The researchers, including psychologist Maria Gartstein from the Washington State University (WSU), examined the differences in infant temperament, parent-child interactions, and parenting stress between families of similar socioeconomic and racial composition in the Inland Northwest and the San Francisco Bay Area in the US.
They found that urban moms tend to be better at picking up on when their babies wanted or needed something, or were ready to be done with play, and responding accordingly.
The scientists believe, this may have led to their infants generally being calmer and less easily upset. Rural moms, they said, reported more frequent expressions of negative emotions from their infants, particularly when they were distressed due to limitations.
"I was shocked, quite frankly, at how little there was in the literature on the effects of raising an infant in a rural vs. urban environment," Gartstein said. "The fact that rural mothers in our study reported more frequent expressions of anger and frustration from their infants may be consequential as higher levels of frustration in infancy can increase risk for later attentional, emotional, social and behavioural problems," she said.
In subsequent studies, the psychologists said they plan to pinpoint exactly what factors causes the differences in temperament between the two groups. "For example, access to mental and behavioural health services and child rearing resources tend to be limited in more rurally situated communities," Gartstein said.
"Figuring out what role, if any, these and other locational variables play in an infant's social emotional development will be the next step in our research," she added. In the current study, the researchers analysed and compared data from two previously conducted studies of mother-child interactions and infant temperament.

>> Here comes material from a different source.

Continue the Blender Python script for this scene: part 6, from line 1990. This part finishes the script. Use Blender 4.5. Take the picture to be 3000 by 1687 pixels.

The first one consisted of 68 participants and their infants in the San Francisco Bay Area, and the second involved 120 rural mothers and their infants from Whitman and Latah counties in the Inland Northwest of the US.
In both the studies, mothers used a questionnaire to record the frequency of 191 different behaviours their child displayed at six and 12 months after birth. The researchers then analysed babies along 14 different dimensions that ranged from cuddliness to vocal reactivity.
They also assessed parent-child interactions, where mothers were instructed to engage their infants in play in a typical fashion. Gartstein said one of the more surprising findings from the study was that contrary to predictions, the scientists did not find a statistically significant difference in the levels of parenting stress between urban and rural caregivers.
"This may be a result of different, but functionally equivalent, risk factors," Gartstein said. "Whereas living in a big city generally brings more exposure or proximity to violent crime, isolation can also cause a great deal of stress for rural parents. This research opens up a lot of very interesting future avenues of investigation," she added.